Professor Wojciech Śleszyński, director of the Sybir Memorial Museum in his speech was talking about the mentioned border between East and West.

— I will put forward the thesis that due to the current situation in Ukraine, due to the policy of the Kremlin authorities, there is a real chance that the boundary of the influence of Western culture will shift to the east for the first time since the 18th century — he concluded. — We can see that Ukrainians, and more often also Belarusians, do not want to have anything to do with Putin’s way of thinking about the state, without giving up the influences of Russian culture or the Russian language that have existed there for a long time.

The inconsistencies of Stalin’s national policy towards Belarus and the bloody consequences of this policy were the subject of professor Nicholas Ivanov’s speech. The scientist emphasized the special situation in which Poles found themselves in the USSR in the second half of the 1930s.

— It is estimated that during the Great Terror of 1937-38, approx. 0.9 percent of Russians were killed. 1.4 percent of Belarusians and as much as 15 percent of Poles living in the Soviet Union.

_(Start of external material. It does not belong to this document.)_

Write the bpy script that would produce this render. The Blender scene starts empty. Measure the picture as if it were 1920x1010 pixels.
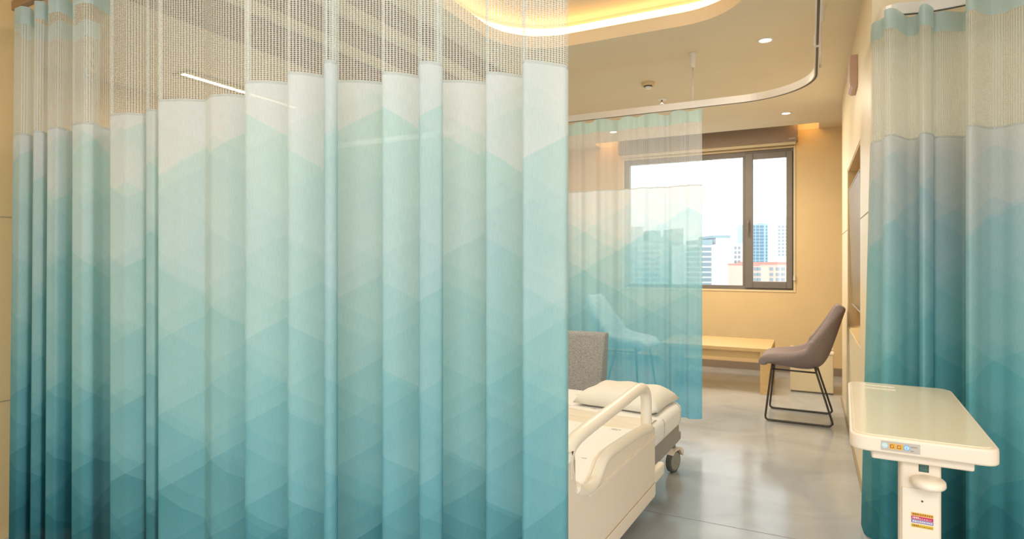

Iwanow’s speech was complemented by documents from the Soviet archives on the repressions against Poles during the war, presented by Associate Professor Anatol Wieliki, PhD. The researcher drew attention to the universality of denunciations — the responsibility for the crimes lies not only with the officers of the violence apparatus, but also the denunciators, ‘ordinary’ people.

The subsequent, thematically diverse, conference speeches included biographical sketches devoted to exceptional figures of the Polish Minsk region, such as Kazimierz Krajewski or Grażyna Lipińska, as well as a sketch devoted to the presence of this region in the literature of Polish Emigration.